I lost no time in replying YES!
The NBDCS, founded in 1969, then proceeded to introduce itself as “a non-profitable, charitable organization committed to addressing the needs of publishers, book suppliers, libraries as well as the reading and the literary communities”. More interestingly, its objective is “to develop Singapore into an international centre for writers and publishers of Asian content.”
As a lover of books, an avid reader, and a minor writer of children’s books myself “of Asian content”, and to be presented with the opportunity to rub shoulders with published and internationally recognized writers and media consultants, how could I refuse?
Distance was no problem. A mere one-hour drive from the sleepy East Frisian town of Leer, Germany where I live, to Groningen in the Netherlands. From there a two-and-half hour train ride to Amsterdam Schipohl and then twelve hours’ flight to Singapore. Peanuts!
What made it the more intriguing was that the Festival was all about children’s literature. Children’s literature, in my student days, was not an academic subject!
The theme of the Festival was “local content” and “multi-cultural content” in children’s literature, and introducing “Asian content” to the world.
Needless to say, though I felt at first like Eliza Doolittle or Cinderella at the ball, I enjoyed myself tremendously. The whole Festival, the first of its kind in Asia, was an eye-opener. I had lost touch with the academic world, and this felt like being back in university again, listening to lively discussions, sharing and exchanging ideas with fellow authors. It was exciting.
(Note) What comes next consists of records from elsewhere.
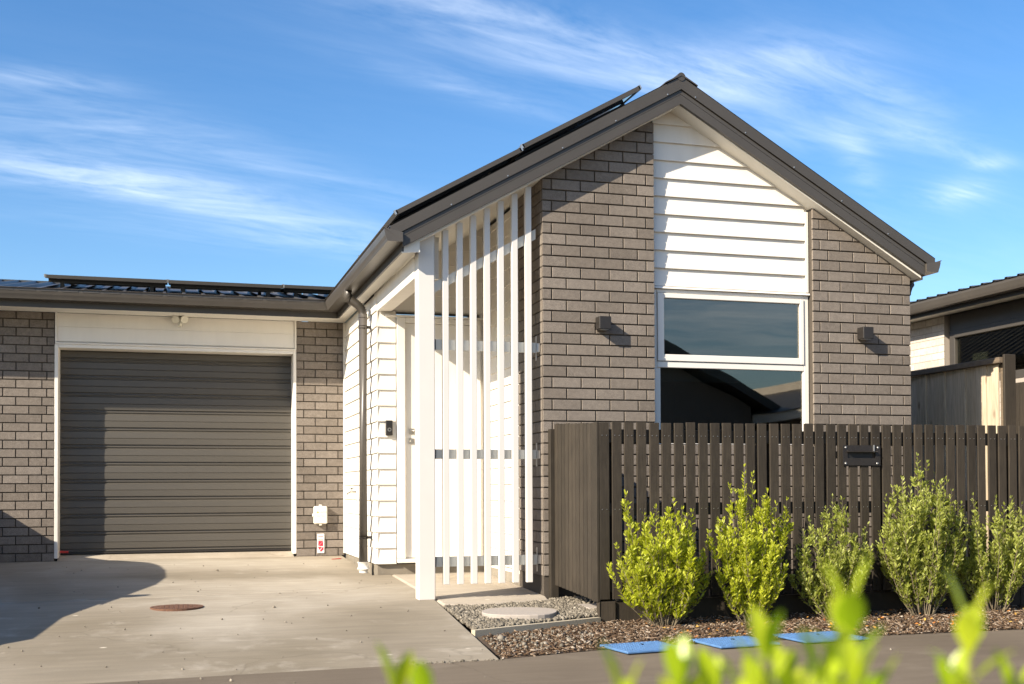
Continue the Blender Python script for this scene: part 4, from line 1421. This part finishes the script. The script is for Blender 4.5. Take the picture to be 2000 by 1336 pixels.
d = (e1 - e0).normalized(); nn2 = Vector((-d.y, d.x)) * 0.02
b.prism([tuple(e0 - nn2), tuple(e1 - nn2), tuple(e1 + nn2), tuple(e0 + nn2)], 'z', -0.25, -0.164)
b.build('garden_edging', M['edging'], label='thin timber edging strip between the gravel and the bark mulch', cat='edging')

# loose gravel -----------------------------------------------------------------
ICO_V = np.array([(-1, 1.618, 0), (1, 1.618, 0), (-1, -1.618, 0), (1, -1.618, 0), (0, -1, 1.618), (0, 1, 1.618), (0, -1, -1.618), (0, 1, -1.618), (1.618, 0, -1), (1.618, 0, 1), (-1.618, 0, -1), (-1.618, 0, 1)]) / 1.902
ICO_F = np.array([(0, 11, 5), (0, 5, 1), (0, 1, 7), (0, 7, 10), (0, 10, 11), (1, 5, 9), (5, 11, 4), (11, 10, 2), (10, 7, 6), (7, 1, 8), (3, 9, 4), (3, 4, 2), (3, 2, 6), (3, 6, 8), (3, 8, 9), (4, 9, 5), (2, 4, 11), (6, 2, 10), (8, 6, 7), (9, 8, 1)])


def inside(px, py, poly):
    r = np.zeros(len(px), bool)
    n = len(poly)
    for i in range(n):
        x1, y1 = poly[i]; x2, y2 = poly[(i + 1) % n]
        c = ((y1 > py) != (y2 > py)) & (px < (x2 - x1) * (py - y1) / (y2 - y1 + 1e-12) + x1)
        r ^= c
    return r


def scatter(poly, n):
    a = np.array(poly)
    P = np.column_stack([rng.uniform(a[:, 0].min(), a[:, 0].max(), n), rng.uniform(a[:, 1].min(), a[:, 1].max(), n)])
    return P[inside(P[:, 0], P[:, 1], poly)]


def rot_mats(n, tilt=1.0):
    a = rng.uniform(0, 2 * np.pi, n); b = rng.normal(0, tilt, n); c = rng.normal(0, tilt, n)
    ca, sa, cb, sb, cc, sc_ = np.cos(a), np.sin(a), np.cos(b), np.sin(b), np.cos(c), np.sin(c)
    R = np.zeros((n, 3, 3))
    R[:, 0, 0] = ca * cb; R[:, 0, 1] = ca * sb * sc_ - sa * cc; R[:, 0, 2] = ca * sb * cc + sa * sc_
    R[:, 1, 0] = sa * cb; R[:, 1, 1] = sa * sb * sc_ + ca * cc; R[:, 1, 2] = sa * sb * cc - ca * sc_
    R[:, 2, 0] = -sb; R[:, 2, 1] = cb * sc_; R[:, 2, 2] = cb * cc
    return R


def stones(name, P, z, size, mat, **props):
    n = len(P)
    s = size * rng.lognormal(0, 0.28, (n, 1, 1)) * rng.uniform(0.65, 1.2, (n, 1, 3))
    base = ICO_V[None] * (1 + rng.uniform(-0.22, 0.22, (n, 12, 1)))
    V = np.einsum('nij,nkj->nki', rot_mats(n), base * s)
    V += np.column_stack([P, z])[:, None, :]
    F = (ICO_F[None] + 12 * np.arange(n)[:, None, None]).reshape(-1, 3)
    return quick(name, V.reshape(-1, 3), F, mat, **props)


gpoly = [(-0.915, -1.385), (-0.865, -0.29), (-0.52, -0.33), (-0.02, -0.20), (0.03, -0.03), (0.55, -0.03), (0.55, -0.9), (0.05, -0.97)]
P = scatter(gpoly, 17000)
cst, sst = math.cos(-ang), math.sin(-ang)
qx = (P[:, 0] + 0.443) * cst - (P[:, 1] + 0.81) * sst
qy = (P[:, 0] + 0.443) * sst + (P[:, 1] + 0.81) * cst
keep = (np.abs(qx) / 0.268) ** 2.6 + (np.abs(qy) / 0.260) ** 2.6 > 1
keep &= ~((P[:, 0] > 0.10) & (P[:, 0] < 0.42) & (P[:, 1] > -0.72) & (P[:, 1] < -0.42))
P = P[keep]
zz = -0.122 - 0.040 * np.clip(-P[:, 1] - 0.2, 0, 1.2) + rng.uniform(-0.009, 0.006, len(P))
stones('gravel', P, zz, 0.0092, M['gravel'], label='loose grey gravel around the stepping stone', cat='gravel', kind='stuff')
P2 = scatter([(-0.98, -2.2), (-0.2, -2.0), (0.0, -1.2), (-0.9, -1.5)], 300)
stones('pebbles', P2, np.full(len(P2), -0.200), 0.0085, M['gravel'], label='scattered pebbles in the bark beside the driveway', cat='pebbles', kind='stuff')
P3 = np.column_stack([rng.uniform(-1.6, -1.0, 60), -2.33 + rng.normal(0, 0.02, 60)])
P3 = np.vstack([P3, np.column_stack([rng.uniform(-3.8, 1.5, 160), rng.uniform(-2.9, 3.2, 160)])])
P3 = P3[(P3[:, 0] < -0.95) | (P3[:, 1] < -2.35)]
z3 = np.where(P3[:, 1] < -2.36, ROADZ, np.array([zd(y) for y in P3[:, 1]])) + 0.002
stones('grit', P3, z3, 0.0052, M['gravel'], label='tiny loose stones on the driveway and the road', cat='grit', kind='stuff')

# bark mulch ---------------------------------------------------------------------
BOXV = np.array([(-1, -1, -1), (1, -.7, -1), (1, .7, -1), (-1, 1, -1), (-1, -1, 1), (1, -.7, 1), (1, .7, 1), (-1, 1, 1)], float)
BOXF = np.array([(0, 3, 2, 1), (4, 5, 6, 7), (0, 1, 5, 4), (1, 2, 6, 5), (2, 3, 7, 6), (3, 0, 4, 7)])
mpoly = [(-0.99, -2.29), (-0.5, -2.17), (-0.1, -2.075), (4.5, -2.10), (4.5, -0.99), (0.09, -1.0), (-0.88, -1.46)]
P = scatter(mpoly, 26000)
nearblue = np.zeros(len(P), bool)
for (x0, y0, x1, y1) in ((-0.32, -2.40, 0.12, -2.0), (0.29, -2.36, 0.74, -1.95), (0.88, -2.32, 1.38, -1.9)):
    nearblue |= (P[:, 0] > x0) & (P[:, 0] < x1) & (P[:, 1] > y0) & (P[:, 1] < y1)
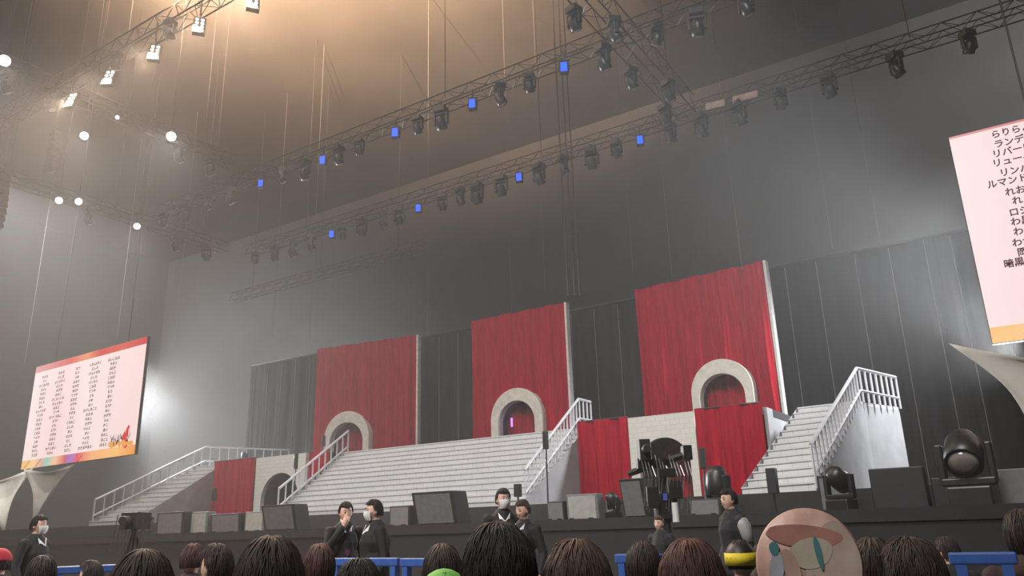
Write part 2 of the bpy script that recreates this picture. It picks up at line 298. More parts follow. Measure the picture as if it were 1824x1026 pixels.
# ------------------------------------------------------------------ staircases
def staircase(label, FL, FR, TL, TR, n, rails, landing=None):
    """plan corners: front left/right at deck height, top left/right at platform height"""
    FL, FR, TL, TR = [Vector((*p, 0)) for p in (FL, FR, TL, TR)]
    o = (FL + FR) / 2; ang = math.atan2(FR.y - FL.y, FR.x - FL.x); inv = Matrix.Rotation(-ang, 3, 'Z')
    L = lambda p: inv @ (p - o)
    FL, FR, TL, TR = map(L, (FL, FR, TL, TR)); t = thing('staircase', label, 'stairs', (o.x, o.y, DECK), ang); H = UPP - DECK
    mb = MB(); h = H / n
    for i in range(n):
        a, b = i / n, (i + 1) / n
        l0, r0, l1, r1 = FL.lerp(TL, a), FR.lerp(TR, a), FL.lerp(TL, b), FR.lerp(TR, b); z0, z1 = i * h, (i + 1) * h
        v = [(l0.x, l0.y, z0), (r0.x, r0.y, z0), (r0.x, r0.y, z1), (l0.x, l0.y, z1), (l1.x, l1.y, z1), (r1.x, r1.y, z1)]
        mb.add(v, [(0, 1, 2, 3), (3, 2, 5, 4)])
        # nosing lip
        mb.box(((l0.x + r0.x) / 2, (l0.y + r0.y) / 2 - .012, z1 - .02), ((r0 - l0).length, .03, .04), 1, Matrix.Rotation(math.atan2(r0.y - l0.y, r0.x - l0.x), 3, 'Z'))
    mb.build('steps', [M['step'], M['step']], t)
    for A, B, sx in ((FL, TL, -.03), (FR, TR, .03)):
        fb = MB()
        pts = [(A.x + sx, A.y, 0), (A.x + sx, A.y, h)]; top = []
        vs = []; 
        for i in range(n + 1):
            p = A.lerp(B, i / n); vs.append((p.x + sx, p.y, 0)); vs.append((p.x + sx, p.y, min(H, i * h + h * .9)))
        fb.add(vs, [(2 * i, 2 * i + 2, 2 * i + 3, 2 * i + 1) for i in range(n)]).build('side_panel', M['flank'], t)
    fb = MB()
    if landing:
        ln = [L(Vector((*p, 0))) for p in landing]     # landing polygon beyond the top edge
        poly = [TL, TR] + ln; N = len(poly); vs = [(p.x, p.y, H - .1) for p in poly] + [(p.x, p.y, H) for p in poly]
        mb2 = MB().add(vs, [tuple(range(N)), tuple(range(N, 2 * N))] + [(i, (i + 1) % N, N + (i + 1) % N, N + i) for i in range(N)])
        mb2.build('landing', M['rail'], t)
        for i in range(1, N - 1):
            p, q = poly[i], poly[i + 1]; fb.add([(p.x, p.y, 0), (q.x, q.y, 0), (q.x, q.y, H - .1), (p.x, p.y, H - .1)], [(0, 1, 2, 3)])
        p, q = poly[-1], poly[0]; fb.add([(p.x, p.y, 0), (q.x, q.y, 0), (q.x, q.y, H - .1), (p.x, p.y, H - .1)], [(0, 1, 2, 3)])
    if landing: fb.build('landing_side', M['flank'], t)
    RH = .95
    for path, nb in rails:           # path of world (x, y, z above deck)
        P_ = [L(Vector((a, b, 0))) + Vector((0, 0, z)) for a, b, z in path]
        r = MB()
        for p, q in zip(P_, P_[1:]):
            d = (q - p); up = Vector((0, 0, 1))
            for zz, th in ((RH, .05), (.28, .04)):
                a = p + up * zz; b = q + up * zz; r.tube([a, b], th, 6)
        ro = r.build('railing', M['rail'], t)
        tot = sum((q - p).length for p, q in zip(P_, P_[1:]))
        first = None
        for i in range(nb + 1):
            s = tot * i / nb
            for p, q in zip(P_, P_[1:]):
                l = (q - p).length
                if s <= l + 1e-6: c = p.lerp(q, min(1, s / l)); break
                s -= l
            if first is None: first = MB().box((0, 0, RH / 2 - .03), (.045, .045, RH + .04)).build('baluster', M['rail'], ro, loc=c)
            else:
                g = first.copy(); C.objects.link(g); g.parent = ro; g.location = c
    return t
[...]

I am most grateful to Mr. Ramachandran, Regina Kuan and Jade Yong (both of whom are from Sarawak) and all at the NBDCS for giving me the chance to profile myself. The Singapore National Library bought copies of PAYAH, my Sarawak Rain Forest Adventure series, giving the children in the concrete world of Singapore a glimpse into the lives of children in a rain forest community that is also slowly but surely disappearing as Malaysia becomes “modernized”.